Maybe the difference is that I come from a physics background rather than a math background. If I can make the math give me the answer I want, then I think it must be right. What I'm doing here gives me the answer I want, because the truth table for "This sentence is false" shows that X <-> NOT X, which is the same answer you get by working through the paradox with human language. In Curry's paradox, the truth table gives that the sentence is self-contradictory if the assertion is false, which resolves the paradox. It seems to me that mathematicians get stuck on arbitrary definitions & distinctions, like := vs <->, even if doing so makes everything harder and nothing easier. If the proof of Curry's paradox is correct, then we get that logic is broken, because there is a paradox. However, using a truth table to check the definition shows that the definition is contradictory, and thus there is no paradox. It seems bizarre to me that people are arguing with me that I can't check the definition for consistency when doing so makes everything so simple.

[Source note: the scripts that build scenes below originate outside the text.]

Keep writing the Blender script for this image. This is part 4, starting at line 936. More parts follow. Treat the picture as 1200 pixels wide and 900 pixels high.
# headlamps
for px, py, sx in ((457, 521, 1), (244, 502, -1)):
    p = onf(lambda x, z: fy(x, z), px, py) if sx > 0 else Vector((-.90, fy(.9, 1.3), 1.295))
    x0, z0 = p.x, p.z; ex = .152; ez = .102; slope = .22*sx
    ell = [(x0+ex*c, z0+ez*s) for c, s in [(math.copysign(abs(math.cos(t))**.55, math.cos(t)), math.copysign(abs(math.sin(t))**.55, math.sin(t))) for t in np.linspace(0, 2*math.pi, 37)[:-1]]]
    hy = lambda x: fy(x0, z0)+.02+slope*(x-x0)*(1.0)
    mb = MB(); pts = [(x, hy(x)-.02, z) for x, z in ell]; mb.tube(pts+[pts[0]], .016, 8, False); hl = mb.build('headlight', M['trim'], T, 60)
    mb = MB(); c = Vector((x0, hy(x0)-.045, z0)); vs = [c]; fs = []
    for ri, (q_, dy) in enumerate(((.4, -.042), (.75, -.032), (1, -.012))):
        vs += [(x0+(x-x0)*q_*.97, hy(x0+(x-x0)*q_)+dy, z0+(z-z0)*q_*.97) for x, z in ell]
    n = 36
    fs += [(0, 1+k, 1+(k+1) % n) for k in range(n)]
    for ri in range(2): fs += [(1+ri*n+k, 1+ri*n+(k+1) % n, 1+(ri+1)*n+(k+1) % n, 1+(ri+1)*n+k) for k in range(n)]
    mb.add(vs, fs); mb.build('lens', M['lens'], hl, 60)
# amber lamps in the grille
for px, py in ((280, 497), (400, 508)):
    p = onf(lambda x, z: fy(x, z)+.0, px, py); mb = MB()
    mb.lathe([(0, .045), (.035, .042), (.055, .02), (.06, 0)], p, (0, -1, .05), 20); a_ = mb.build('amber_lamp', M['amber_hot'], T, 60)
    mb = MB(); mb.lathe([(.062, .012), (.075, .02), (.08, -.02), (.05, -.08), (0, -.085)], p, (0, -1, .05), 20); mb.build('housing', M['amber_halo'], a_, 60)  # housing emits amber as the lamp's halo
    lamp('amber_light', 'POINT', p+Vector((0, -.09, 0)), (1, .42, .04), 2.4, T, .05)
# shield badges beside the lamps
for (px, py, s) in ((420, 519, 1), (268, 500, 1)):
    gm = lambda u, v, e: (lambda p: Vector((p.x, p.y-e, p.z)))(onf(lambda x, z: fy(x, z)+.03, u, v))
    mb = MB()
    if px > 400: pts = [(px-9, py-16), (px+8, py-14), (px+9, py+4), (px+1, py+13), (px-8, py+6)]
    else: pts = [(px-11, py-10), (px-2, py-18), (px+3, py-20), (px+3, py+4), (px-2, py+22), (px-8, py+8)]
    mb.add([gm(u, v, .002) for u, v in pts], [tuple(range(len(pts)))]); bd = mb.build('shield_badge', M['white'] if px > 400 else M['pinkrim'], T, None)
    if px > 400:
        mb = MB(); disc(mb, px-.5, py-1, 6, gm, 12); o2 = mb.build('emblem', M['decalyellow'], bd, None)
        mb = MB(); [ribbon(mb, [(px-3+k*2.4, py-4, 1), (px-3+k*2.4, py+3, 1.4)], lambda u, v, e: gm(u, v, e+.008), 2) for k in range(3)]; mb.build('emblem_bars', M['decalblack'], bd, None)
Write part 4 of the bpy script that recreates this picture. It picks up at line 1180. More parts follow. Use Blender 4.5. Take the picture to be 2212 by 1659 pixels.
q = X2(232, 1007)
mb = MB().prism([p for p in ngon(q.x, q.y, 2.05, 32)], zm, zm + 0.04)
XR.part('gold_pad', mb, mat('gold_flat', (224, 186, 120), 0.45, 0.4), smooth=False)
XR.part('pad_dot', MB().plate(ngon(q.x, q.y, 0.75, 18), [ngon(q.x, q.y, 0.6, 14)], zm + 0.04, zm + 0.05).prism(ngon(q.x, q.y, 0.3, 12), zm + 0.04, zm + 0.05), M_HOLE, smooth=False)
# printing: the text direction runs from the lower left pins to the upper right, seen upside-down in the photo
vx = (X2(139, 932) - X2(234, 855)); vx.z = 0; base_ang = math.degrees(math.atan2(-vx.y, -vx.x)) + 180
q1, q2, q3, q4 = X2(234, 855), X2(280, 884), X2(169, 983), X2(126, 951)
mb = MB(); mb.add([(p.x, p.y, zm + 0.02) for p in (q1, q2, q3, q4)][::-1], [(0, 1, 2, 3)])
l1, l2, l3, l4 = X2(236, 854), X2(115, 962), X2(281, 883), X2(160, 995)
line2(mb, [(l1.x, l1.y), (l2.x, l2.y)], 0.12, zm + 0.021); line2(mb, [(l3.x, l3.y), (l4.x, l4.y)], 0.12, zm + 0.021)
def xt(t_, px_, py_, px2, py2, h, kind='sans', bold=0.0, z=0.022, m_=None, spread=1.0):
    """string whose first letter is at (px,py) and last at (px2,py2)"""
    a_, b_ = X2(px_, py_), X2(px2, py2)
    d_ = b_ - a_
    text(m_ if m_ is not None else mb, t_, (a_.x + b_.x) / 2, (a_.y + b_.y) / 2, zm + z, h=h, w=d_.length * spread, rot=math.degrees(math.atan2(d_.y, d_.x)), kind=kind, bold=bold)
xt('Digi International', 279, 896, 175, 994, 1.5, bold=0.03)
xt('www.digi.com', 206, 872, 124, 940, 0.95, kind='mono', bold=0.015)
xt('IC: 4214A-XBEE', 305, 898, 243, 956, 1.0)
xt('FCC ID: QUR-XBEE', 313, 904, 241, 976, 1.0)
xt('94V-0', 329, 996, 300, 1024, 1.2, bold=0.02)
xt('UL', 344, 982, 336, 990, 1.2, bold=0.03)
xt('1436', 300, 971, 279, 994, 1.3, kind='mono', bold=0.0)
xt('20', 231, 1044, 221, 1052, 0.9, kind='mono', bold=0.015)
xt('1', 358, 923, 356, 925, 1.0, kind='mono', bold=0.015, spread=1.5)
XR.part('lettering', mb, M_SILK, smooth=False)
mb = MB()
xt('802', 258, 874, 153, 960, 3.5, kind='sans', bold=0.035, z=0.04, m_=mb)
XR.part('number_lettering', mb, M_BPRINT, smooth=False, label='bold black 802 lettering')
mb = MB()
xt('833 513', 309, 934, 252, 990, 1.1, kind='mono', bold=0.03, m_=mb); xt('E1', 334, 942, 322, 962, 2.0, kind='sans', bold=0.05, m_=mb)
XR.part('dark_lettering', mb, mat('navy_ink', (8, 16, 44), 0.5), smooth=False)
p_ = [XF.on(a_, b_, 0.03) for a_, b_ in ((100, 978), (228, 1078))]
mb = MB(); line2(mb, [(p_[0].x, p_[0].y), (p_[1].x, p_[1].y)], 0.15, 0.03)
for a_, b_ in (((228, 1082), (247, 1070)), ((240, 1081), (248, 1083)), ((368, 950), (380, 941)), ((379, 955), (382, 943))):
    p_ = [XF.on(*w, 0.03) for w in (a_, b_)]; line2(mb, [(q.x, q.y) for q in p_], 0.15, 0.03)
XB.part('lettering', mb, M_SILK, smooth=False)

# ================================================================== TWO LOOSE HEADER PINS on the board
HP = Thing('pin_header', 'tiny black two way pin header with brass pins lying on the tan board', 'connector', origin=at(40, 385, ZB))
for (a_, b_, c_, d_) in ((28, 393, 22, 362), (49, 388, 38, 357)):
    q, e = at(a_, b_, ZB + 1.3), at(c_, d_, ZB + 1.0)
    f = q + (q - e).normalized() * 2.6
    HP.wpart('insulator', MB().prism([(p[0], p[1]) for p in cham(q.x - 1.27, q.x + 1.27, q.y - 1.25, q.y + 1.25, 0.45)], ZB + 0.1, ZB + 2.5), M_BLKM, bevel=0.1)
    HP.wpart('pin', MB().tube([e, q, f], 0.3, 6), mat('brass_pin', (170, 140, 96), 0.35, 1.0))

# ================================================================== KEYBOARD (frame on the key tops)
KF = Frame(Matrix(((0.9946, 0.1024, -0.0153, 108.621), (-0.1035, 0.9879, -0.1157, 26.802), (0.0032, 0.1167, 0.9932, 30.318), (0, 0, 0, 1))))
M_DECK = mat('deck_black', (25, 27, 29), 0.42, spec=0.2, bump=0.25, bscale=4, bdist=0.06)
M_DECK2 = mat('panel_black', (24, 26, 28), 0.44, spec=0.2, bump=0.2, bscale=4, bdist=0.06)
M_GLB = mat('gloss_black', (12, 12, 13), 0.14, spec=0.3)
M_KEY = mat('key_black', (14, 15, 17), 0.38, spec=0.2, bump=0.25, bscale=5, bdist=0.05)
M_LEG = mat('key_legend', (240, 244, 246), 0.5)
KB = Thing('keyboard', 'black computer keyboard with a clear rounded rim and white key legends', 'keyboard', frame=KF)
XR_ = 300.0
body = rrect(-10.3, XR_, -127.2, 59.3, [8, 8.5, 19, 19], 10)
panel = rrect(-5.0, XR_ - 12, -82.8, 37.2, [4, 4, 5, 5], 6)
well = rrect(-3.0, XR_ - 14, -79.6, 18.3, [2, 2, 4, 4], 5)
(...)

super-pedantic — Brendan Golledge

Curry's paradox has a very technical context. To understand it properly requires being very careful in the formulations.

Who does that? You? Did someone previously define?:

X := (X -> F)
— TonesInDeepFreeze

"X -> F" is supposed to mean, "This sentence is false." "X := (X -> F)" is supposed to mean "This sentence says, 'This sentence is false'." — Brendan Golledge

'X - > F' means "X is false".

'X := X -> F' means that X is the sentence 'X -> F'.

But no one asserted that X is the sentence 'X -> F'. Indeed, X is not the sentence 'X -> F'.

I've seen in multiple sources that Curry's paradox is defined as X := (X -> Y), and some of them then change it to X <-> (X -> Y). — Brendan Golledge

What sources?

If X := X->Y then X <-> (X->Y).
— TonesInDeepFreeze

You yourself said that this is allowed, so I don't know why you are arguing with me about this. — Brendan Golledge

I am not arguing about that.

Again, we have:

If X := X -> Y then X <-> (X -> Y)

but we do not have:

If X <-> (X -> Y) then X := X -> Y

So we don't have:

X := X -> Y iff X <-> (X -> Y)

If I define Y := X + 1 — Brendan Golledge

It depends on the context. For example, it could be in a computer programming language or something. But in this context, we would not write that. (I could explain why, but it's another subject).

then it is impossible to say that Y is false — Brendan Golledge

It's impossible to say Y is false (for given values of X and Y) because, as it seems, you're using 'Y' as variable ranging over numbers not sentences.

the truth table for "This sentence is false" — Brendan Golledge

It's not apparent what such a truth table would be for such self-referring sentence.

If the proof of Curry's paradox is correct, then we get that logic is broken — Brendan Golledge

The logic isn't broken. In English, we can make such utterances. But in the logic, we are not allowed to define a sentence symbol that way. (The following part I'm not well versed enough, so take it with a grain of salt.) But with such things as arithmetization, we can form certain sentences that are "self-referring". In those cases, where Curry's paradox can be performed, we find not that the logic is broken but that the particular theories in which Curry's paradox occurs are inconsistent. (Again, I'm not real clear on that, so take it with a grain of salt.)

I think that in this discussion, we're assuming that there is some context in which we can justify the definition of 'X' and we're reasoning from that assumption. Upon specifying a justifying context, we would then look for the import of the contradiction in that context.

the truth table for "This sentence is false"
— Brendan Golledge

It's not apparent what such a truth table would be for such self-referring sentence. — TonesInDeepFreeze

Ah, if you guys had only participated in my thread on The Laws of Form, you would have discovered that such self contradictory sentences are formed by "re-entry" or recursive definition, and result in truth values that oscillate in time.

Logic is static, and does not deal well with time, but presumes an unchanging block of eternal truth. But sometimes the cat is on the mat, and sometimes the cat is not on the mat. Cats are fickle.